A product manager must identify reliable sources of data, and then analyze that data to determine the current state of the market and what the future of the market may look like. This includes conducting a competitive analysis to evaluate risks and opportunities in the space and, eventually, measure product performance. To ascertain the direct competitors, a product manager examines peer companies in terms of size, products offered, customers served, and market share. They then monitor key competitors on a quarterly basis.

In addition to “hard” data—facts, figures, and specifications—a good analysis contains anecdotal and qualitative information gathered from customer interviews with those who use the product in question or its competitors.

Marketing

While a product manager is not the creative genius developing the final campaign, they are the “genius” behind the customer profile(s), value propositions, and applicable market needs for those profiles—core components of any effective product marketing campaign. They are in a position to influence the marketing direction because they did the market research and analysis when the product was conceived. A product manager should guide the creative team with the messaging and application data they need to develop an outstanding program.

Business and Financial Analysis

A product manager’s role is a business role. This role affects and is affected by all aspects of the business. Accordingly, a great product manager must have the desire and ability to become a savant, to comprehend and contribute to all aspects of the business with the goal of increasing the worth of the product line.

The Product Manager in Action

A project I worked on recently demonstrates the value of a product manager. A $250 million engineering and manufacturing company was experiencing a five-year decline in the revenue and profit from its largest product line while the market grew at double-digit rates each year. The vice presidents of Marketing and R&D determined that the large disparity between industry growth and the company’s decline indicated an opportunity to improve performance if a clearly superior product could be implemented in record time. I was brought in as the product manager to lead on this ambitious project.

In partnership with the company, I worked to introduce a range of improvements, including conducting in-depth research and competitive analysis to determine product positioning, increasing sales and marketing activity, and supporting team leaders with new product development. The project was ultimately successful not only in significantly improving revenue, but also in creating internal efficiencies and systems that continue to positively impact the bottom line.

This is one instance in which hiring a product manager was the right choice, based on the scope of the project and the tasks and responsibilities involved. While a product owner focuses on prioritizing the requirements necessary for building a product, a product manager determines what should be built and why. In this particular situation, market research, competitive analysis, cross-functional collaboration, and communication with external suppliers were all needed in order to achieve the desired results.

While the market has evolved, and will continue to evolve, there remains a need for both a product owner’s and a product manager’s skills and expertise. By considering the nature and scale of a project, and understanding the skills and responsibilities associated with each of these distinct roles, leaders can ensure they hire the right person to help them develop and launch products successfully.

Further Reading on the Toptal Product Blog:

Understanding the basics

A product manager builds the business around the product. This cross-functional role spans strategy, research and competitive analysis, marketing, and more.
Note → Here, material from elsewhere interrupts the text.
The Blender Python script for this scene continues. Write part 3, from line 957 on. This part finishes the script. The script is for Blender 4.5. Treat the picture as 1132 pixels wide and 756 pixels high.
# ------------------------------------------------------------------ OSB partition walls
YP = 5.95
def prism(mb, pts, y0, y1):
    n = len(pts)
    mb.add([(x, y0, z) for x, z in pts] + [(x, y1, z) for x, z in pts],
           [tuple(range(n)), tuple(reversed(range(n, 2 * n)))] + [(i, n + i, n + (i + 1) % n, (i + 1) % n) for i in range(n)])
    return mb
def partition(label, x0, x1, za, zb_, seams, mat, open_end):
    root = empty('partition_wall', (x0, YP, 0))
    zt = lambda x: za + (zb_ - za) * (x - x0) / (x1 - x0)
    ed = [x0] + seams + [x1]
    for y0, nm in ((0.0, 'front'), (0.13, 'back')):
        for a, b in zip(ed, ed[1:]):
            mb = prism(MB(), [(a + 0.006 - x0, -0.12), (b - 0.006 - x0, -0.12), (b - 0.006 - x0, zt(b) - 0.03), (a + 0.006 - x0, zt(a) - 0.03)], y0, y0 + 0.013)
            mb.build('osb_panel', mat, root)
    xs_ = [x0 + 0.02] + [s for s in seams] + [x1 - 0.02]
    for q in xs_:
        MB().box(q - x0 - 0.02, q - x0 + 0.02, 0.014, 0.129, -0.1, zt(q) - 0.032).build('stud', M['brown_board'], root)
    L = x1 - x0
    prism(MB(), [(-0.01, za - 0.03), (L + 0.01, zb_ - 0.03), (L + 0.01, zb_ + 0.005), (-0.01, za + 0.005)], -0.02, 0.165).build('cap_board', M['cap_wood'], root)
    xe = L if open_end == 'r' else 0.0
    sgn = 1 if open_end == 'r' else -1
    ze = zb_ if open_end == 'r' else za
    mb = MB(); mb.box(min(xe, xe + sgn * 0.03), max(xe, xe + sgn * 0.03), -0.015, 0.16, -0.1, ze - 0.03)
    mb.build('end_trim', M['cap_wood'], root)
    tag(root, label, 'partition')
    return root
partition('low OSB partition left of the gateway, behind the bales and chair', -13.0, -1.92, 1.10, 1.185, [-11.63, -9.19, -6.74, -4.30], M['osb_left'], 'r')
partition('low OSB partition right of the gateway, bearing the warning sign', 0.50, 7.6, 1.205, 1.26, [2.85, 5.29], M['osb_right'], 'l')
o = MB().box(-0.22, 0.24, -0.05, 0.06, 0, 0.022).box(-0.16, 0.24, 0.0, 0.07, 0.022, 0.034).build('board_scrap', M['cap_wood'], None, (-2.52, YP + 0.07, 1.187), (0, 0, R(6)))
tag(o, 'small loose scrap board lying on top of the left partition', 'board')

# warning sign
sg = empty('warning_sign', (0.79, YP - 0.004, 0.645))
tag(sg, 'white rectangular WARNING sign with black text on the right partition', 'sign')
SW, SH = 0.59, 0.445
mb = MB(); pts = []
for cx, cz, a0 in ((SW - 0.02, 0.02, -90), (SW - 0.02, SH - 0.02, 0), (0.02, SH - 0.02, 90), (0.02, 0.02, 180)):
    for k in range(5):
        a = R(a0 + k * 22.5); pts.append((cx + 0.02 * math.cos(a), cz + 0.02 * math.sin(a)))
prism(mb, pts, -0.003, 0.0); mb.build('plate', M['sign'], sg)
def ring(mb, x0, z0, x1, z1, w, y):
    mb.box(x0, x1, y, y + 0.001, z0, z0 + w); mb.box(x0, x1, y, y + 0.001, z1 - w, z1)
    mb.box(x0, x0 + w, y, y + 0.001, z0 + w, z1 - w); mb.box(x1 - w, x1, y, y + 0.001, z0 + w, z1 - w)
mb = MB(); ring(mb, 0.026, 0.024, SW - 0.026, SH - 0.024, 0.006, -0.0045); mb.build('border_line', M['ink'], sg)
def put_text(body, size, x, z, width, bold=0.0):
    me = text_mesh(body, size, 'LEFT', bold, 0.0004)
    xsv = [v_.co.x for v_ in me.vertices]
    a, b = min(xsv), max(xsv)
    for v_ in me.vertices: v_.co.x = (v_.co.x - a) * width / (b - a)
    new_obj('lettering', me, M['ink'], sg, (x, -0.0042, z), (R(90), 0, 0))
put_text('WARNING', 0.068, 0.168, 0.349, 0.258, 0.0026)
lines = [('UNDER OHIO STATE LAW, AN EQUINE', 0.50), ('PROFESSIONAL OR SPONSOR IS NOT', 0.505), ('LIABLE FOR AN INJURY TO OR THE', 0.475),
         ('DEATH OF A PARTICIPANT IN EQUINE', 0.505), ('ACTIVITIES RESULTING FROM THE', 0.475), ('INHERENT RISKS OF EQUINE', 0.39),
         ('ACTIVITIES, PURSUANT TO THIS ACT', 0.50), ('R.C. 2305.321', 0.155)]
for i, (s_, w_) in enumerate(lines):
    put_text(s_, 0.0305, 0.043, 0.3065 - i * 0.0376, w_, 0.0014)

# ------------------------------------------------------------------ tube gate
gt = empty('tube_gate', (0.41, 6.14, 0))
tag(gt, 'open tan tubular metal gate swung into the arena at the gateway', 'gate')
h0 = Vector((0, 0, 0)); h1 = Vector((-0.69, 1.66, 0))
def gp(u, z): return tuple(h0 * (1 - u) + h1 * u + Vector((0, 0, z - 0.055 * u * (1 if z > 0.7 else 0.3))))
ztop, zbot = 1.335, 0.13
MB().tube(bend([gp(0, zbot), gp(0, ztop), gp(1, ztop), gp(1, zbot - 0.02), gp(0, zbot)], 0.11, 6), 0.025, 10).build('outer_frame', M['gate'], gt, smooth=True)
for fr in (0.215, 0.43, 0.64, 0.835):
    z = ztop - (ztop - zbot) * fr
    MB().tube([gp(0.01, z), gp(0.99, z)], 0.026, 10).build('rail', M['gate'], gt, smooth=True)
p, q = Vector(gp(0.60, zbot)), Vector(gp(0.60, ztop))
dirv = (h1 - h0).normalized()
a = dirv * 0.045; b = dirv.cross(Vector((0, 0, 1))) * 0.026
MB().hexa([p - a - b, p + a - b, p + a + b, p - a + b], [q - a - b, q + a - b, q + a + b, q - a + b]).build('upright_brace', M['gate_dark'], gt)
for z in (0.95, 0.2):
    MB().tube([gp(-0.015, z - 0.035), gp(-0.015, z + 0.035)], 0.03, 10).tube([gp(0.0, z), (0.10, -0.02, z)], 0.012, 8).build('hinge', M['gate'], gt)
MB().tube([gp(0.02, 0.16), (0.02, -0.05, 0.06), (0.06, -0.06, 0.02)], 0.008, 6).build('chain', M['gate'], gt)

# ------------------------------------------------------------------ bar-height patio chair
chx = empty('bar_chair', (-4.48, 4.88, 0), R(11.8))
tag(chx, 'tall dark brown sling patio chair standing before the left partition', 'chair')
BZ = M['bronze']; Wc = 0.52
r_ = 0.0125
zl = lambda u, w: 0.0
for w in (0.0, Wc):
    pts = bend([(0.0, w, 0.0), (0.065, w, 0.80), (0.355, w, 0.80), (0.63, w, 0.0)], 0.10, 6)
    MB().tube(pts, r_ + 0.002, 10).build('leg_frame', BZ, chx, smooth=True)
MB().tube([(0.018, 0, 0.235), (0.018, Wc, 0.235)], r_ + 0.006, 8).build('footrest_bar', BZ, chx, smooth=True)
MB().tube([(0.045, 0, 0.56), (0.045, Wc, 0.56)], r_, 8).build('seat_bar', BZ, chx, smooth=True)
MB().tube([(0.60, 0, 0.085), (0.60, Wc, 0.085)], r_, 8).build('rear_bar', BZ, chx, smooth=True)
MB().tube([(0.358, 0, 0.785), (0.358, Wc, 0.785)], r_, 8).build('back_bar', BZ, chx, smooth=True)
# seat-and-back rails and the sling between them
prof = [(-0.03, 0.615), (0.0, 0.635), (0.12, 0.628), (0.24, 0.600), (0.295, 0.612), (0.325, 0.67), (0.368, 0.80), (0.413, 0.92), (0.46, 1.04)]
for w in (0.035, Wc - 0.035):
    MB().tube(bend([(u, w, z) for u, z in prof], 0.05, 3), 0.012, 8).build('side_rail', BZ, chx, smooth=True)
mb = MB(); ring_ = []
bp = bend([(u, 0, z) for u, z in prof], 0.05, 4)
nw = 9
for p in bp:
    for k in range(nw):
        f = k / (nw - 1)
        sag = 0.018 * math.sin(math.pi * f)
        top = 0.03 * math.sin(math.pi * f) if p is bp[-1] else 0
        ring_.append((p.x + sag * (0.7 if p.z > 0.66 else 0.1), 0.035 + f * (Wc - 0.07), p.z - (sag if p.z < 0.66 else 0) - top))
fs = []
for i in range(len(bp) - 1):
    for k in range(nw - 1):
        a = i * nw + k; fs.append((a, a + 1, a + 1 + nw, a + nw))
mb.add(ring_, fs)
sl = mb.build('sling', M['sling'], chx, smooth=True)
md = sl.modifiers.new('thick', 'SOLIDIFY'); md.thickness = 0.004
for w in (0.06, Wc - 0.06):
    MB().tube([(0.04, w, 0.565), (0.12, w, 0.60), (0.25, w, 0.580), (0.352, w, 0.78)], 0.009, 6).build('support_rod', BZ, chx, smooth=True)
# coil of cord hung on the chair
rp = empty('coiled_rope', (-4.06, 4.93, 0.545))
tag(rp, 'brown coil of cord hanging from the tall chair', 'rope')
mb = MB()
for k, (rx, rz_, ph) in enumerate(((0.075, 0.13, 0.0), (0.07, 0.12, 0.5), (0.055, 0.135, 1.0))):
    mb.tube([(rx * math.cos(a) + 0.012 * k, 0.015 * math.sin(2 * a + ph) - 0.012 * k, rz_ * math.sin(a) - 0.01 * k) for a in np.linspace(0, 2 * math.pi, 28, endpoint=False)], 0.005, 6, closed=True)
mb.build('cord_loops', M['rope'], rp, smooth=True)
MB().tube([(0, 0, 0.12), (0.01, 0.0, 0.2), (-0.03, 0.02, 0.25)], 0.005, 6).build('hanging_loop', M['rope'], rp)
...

A product owner is Scrum-specific, focusing on sprint planning, user story creation, and test planning. They manage the product backlog, represent stakeholders, and help the team stay aligned with the product roadmap.

While these roles are both centered around identifying customer needs and translating those into technical requirements, the scopes of the two functions are different and demand different skills and experience. As such, leaders need to determine which of these product professionals their business needs require.